2. Avoid First Person Thinking and Communicating About Stuff You Want to Put in the Past

According to Bernoff, when people have attached themselves to a particular identity, they continue to speak as though something is still happening, even when it's not.

Think about someone who hasn't had a sip of alcohol for a decade but continues to call himself an alcoholic. 

When detaching yourself from a negative behavior or former identity, you do the opposite of what you do when creating an identity. Rather than being in the first person in your communication and visualization, you put yourself in the third person, and make the language past-focused and externalized. 

For example, rather than saying, "I'm an alcoholic," you'd say, "I was an alcoholic because [fill in the blank]..."

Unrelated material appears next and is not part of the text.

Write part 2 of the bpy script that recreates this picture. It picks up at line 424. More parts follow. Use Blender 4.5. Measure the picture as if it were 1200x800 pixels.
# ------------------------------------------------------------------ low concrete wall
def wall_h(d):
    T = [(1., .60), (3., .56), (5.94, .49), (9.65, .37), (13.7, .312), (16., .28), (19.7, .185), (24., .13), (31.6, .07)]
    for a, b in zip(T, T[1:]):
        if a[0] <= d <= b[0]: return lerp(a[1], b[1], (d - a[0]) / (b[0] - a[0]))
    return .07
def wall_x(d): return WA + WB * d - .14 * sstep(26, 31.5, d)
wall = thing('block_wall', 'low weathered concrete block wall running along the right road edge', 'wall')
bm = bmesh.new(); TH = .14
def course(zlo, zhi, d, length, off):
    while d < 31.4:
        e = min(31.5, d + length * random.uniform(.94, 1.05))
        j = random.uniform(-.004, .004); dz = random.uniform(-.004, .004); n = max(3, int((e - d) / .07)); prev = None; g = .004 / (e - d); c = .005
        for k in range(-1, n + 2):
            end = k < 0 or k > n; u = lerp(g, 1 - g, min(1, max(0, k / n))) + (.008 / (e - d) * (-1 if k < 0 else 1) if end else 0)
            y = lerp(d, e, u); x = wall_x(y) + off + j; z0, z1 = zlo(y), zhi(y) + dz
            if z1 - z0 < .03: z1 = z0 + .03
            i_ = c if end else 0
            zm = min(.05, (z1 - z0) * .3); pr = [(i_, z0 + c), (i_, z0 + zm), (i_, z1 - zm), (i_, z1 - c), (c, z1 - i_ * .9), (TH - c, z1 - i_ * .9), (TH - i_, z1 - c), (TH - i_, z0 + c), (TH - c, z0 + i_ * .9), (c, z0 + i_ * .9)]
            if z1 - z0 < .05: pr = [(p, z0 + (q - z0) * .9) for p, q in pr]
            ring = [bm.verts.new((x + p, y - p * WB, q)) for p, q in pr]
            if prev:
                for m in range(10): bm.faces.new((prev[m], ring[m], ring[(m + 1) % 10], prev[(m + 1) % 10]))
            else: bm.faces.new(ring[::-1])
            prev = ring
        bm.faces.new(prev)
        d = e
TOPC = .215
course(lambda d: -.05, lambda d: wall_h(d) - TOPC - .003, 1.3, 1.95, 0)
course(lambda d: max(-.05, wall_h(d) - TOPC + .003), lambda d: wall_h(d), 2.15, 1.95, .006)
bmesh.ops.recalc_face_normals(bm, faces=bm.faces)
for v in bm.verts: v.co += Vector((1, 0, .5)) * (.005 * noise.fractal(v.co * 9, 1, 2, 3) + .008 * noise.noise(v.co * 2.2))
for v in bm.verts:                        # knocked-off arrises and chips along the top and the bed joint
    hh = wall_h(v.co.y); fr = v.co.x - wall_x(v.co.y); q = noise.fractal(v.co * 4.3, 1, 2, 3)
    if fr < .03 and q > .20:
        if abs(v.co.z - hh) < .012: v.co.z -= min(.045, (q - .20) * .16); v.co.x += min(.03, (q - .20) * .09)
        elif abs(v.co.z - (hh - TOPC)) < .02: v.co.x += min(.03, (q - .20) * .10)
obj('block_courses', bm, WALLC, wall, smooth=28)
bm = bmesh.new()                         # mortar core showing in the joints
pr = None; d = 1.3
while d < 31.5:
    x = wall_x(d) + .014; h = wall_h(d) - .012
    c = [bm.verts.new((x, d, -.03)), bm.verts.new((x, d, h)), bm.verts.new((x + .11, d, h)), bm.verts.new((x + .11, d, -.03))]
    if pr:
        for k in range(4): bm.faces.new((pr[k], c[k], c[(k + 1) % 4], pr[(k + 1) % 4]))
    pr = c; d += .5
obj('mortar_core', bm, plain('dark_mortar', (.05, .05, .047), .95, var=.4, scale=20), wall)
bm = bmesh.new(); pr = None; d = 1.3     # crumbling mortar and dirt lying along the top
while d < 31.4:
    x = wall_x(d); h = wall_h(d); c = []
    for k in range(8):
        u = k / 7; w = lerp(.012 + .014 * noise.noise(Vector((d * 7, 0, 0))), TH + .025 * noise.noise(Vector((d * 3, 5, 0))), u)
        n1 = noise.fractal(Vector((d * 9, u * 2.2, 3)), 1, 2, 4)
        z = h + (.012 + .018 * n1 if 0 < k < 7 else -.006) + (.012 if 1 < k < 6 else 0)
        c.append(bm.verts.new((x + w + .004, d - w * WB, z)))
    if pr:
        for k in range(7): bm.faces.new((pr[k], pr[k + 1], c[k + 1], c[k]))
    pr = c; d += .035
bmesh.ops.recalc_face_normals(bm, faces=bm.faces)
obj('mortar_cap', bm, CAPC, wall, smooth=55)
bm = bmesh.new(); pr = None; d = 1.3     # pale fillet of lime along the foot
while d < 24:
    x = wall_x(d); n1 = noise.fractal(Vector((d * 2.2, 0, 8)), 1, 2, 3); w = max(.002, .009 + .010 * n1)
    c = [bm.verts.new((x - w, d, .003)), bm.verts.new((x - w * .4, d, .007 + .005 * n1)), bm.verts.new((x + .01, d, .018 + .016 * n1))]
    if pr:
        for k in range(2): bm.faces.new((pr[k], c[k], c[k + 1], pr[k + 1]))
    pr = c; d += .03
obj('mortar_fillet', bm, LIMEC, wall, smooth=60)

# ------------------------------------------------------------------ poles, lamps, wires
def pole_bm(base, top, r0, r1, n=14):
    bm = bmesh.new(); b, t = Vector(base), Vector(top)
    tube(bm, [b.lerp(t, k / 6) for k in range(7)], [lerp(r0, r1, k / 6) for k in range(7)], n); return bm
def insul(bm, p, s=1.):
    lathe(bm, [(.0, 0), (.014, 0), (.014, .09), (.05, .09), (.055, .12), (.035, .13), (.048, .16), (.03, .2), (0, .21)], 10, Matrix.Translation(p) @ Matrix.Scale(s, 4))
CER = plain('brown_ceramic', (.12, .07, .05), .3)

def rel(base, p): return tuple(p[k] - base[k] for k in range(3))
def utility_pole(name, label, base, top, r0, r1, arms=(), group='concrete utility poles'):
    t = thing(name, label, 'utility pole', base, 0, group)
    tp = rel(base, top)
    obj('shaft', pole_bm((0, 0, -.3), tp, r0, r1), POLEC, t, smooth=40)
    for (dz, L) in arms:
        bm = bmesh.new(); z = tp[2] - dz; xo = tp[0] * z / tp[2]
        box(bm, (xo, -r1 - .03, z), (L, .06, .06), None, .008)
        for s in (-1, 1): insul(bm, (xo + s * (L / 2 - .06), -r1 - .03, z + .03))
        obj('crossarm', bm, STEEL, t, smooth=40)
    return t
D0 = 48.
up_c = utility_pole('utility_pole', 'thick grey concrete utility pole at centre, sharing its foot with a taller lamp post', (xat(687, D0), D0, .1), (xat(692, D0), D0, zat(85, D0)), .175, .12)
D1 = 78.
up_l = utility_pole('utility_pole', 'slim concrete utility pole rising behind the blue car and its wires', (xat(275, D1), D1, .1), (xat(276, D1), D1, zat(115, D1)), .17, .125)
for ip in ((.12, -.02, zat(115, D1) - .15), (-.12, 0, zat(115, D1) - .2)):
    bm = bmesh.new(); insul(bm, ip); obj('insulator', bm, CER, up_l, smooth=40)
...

"I'm not an alcoholic anymore because of [fill in the blank]"

You're not THAT person anymore. Again, psychology research shows that, as a person, you're going to change, and actually have changed a lot in the past 10 years. 

The problem is that your communication hasn't changed. You've changed, but you keep telling yourself the same story in your head, thus locking yourself into unnecessary and limiting behavior and emotion patterns. 

3. Get Yourself Into a Peak State and Change Your Language

The opposite of the peak experience--sudden depression, fatigue, even the "panic fear" that swept William James to the edge of insanity--is the outcome of passivity. This cannot be overemphasized. Depression--or neurosis--need not have a positive cause (childhood traumas, etc.). It is the natural outcome of negative passivity. The peak experience is the outcome of an intentional attitude. 'Feedback' from my activities depends upon the degree of deliberately calculated purpose I put into them. ―Colin Wilson

You get yourself into a peak state by feeling positive emotion. While feeling great and expecting good things, you intentionally communicate with yourself.

  • "I'm going to do this."
  • "I'm going to succeed."
  • "I was born for this."
  • "I'm not that person anymore."

Creating a new language pattern only takes a second, but it changes everything about your identity and behavior.

I realized while reading Average Sucks that my language around a specific and highly important goal of mine was negative. It wasn't exactly negative, but it wasn't as emotionally positive and clear as it could be. 

Moreover, I had lots of baggage around my story of that goal that got in the way of my effectively communicating my goal to other people. 

Bernoff helped me realize that I needed to focus on the bigger picture "why" of my goals than to focus on the specifics. 

Why do I really want this?

Explain the"why," don't necessarily justify or explain your "how."

That was super helpful for me because when explaining my goals, I was focused on particular outcomes that enabled my deeper why. But in explaining the outcomes I wanted, whether making more money or selling more books, I felt the need to justify why that was my goal. 

This created negative emotional patterns and unclear communication. My story felt off, and as a result, my behavior was off. 

Instead, when I stopped telling people what I was doing and instead explained my deeper "why," in my case, that I loved helping and supporting young men at a pivotal age in their lives, because I had supportive mentors who helped me when my life was a mess as teenager, then no one questions you. Instead, they support you.

I also realized that when visualizing my big goals, I always saw myself in the third person or not in the picture. I'm now in the driver seat. 

I'm not afraid to tell my story anymore. 

I'm focused on my "why."

"I'm going to do this."

I feel incredible about it. 

Conclusion

How you communicate with yourself and others shapes your worldview, attitudes, and behaviors.

You can intentionally change behavior patterns by first changing communication patterns. 

What is your story?

What would happen if you changed that story?

What would happen if you put the past in the past?

What would happen if you put the future in the present?

What would happen if you were intentional about how you saw yourself, spoke to yourself, and spoke to others?